There are more examples: Item_str_func(THD *thd): Item_func(thd) { decimals=NOT_FIXED_DEC; } Item_str_func(THD *thd, Item *a): Item_func(thd, a) {decimals=NOT_FIXED_DEC; } Item_str_func(THD *thd, Item *a, Item *b): Item_func(thd, a, b) { decimals=NOT_FIXED_DEC; } Item_str_func(THD *thd, Item *a, Item *b, Item *c): Item_func(thd, a, b, c) { decimals=NOT_FIXED_DEC; } Item_str_func(THD *thd, Item *a, Item *b, Item *c, Item *d): Item_func(thd, a, b, c, d) { decimals=NOT_FIXED_DEC; } Item_str_func(THD *thd, Item *a, Item *b, Item *c, Item *d, Item* e): Item_func(thd, a, b, c, d, e) { decimals=NOT_FIXED_DEC; } Item_str_func(THD *thd, List<Item> &list): Item_func(thd, list) { decimals=NOT_FIXED_DEC; } This is terrible. The same thing in Item_int_func, Item_real_func, Item_decimal_func, etc, etc. There is only one constructor needed for all of them.

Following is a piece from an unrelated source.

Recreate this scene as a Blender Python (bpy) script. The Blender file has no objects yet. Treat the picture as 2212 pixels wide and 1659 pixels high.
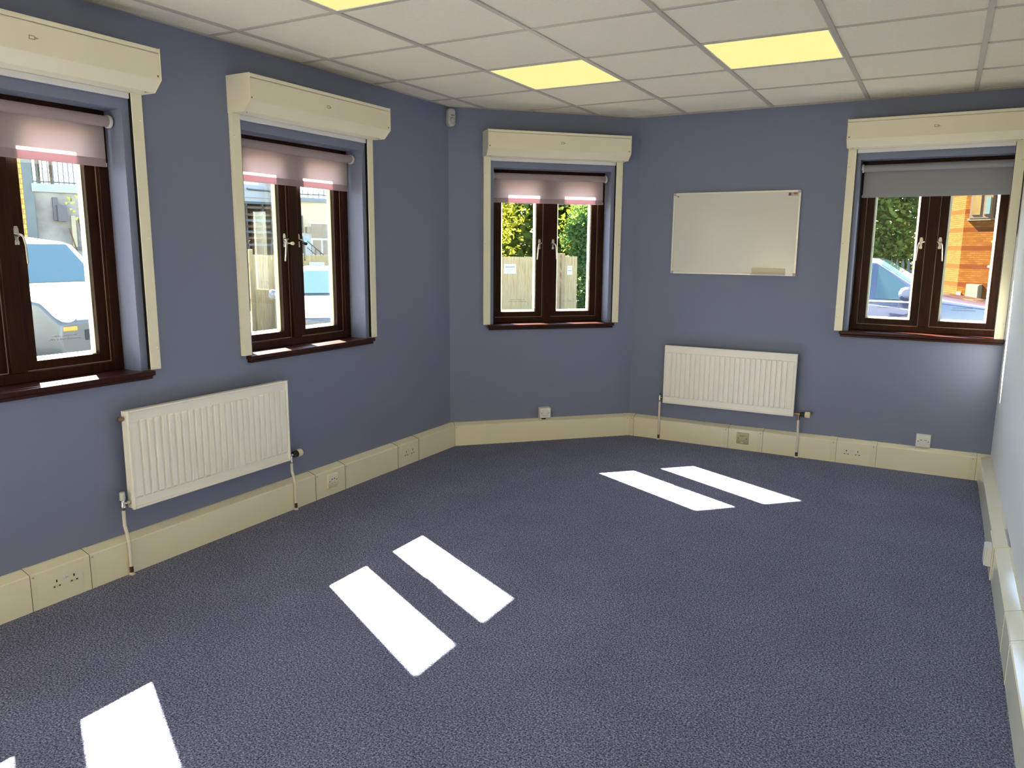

For example, for Item_str_func: Item_str_func(THD *thd, const Item_args &args): Item_func(thd, args) { decimals=NOT_FIXED_DEC; } And when you need to call new, you do: Item *item= new (thd->mem_root) Item_func_somefunc(thd, Item_args(a,b,c)); You cannot do this with the "pass by pointer" approach.
I'd propose two things instead:
1. Add a class:
No reason to make a complex solution for a problem that doesn't exist.
It's a trivial solution. The problem does exists. The current code absolutely is excessive and inconvenient to use.
2. Instead of "const LEX_CSTRING *str" we use "const Lex_cstring &str" all around C++ code.
No, no, no.
I do not want to use & anywhere as arguments in the code. It hides things and lends people to do errors like we had before where they declared some functions to take full structure she references in other places, which creates a mess.
I don't propose to use pass-by-value: func(Some_class arg); I propose to use pass-by-reference: func(const Some_class &) When you do: func(some_class_instance); pass-by-value requires a constructor call, indeed. but pass-by-reference does not need a constructor call! pass-by-reference compiles to exactly the same thing with pass-by-pointer: it puts the address of the object to the stack. Nothing else.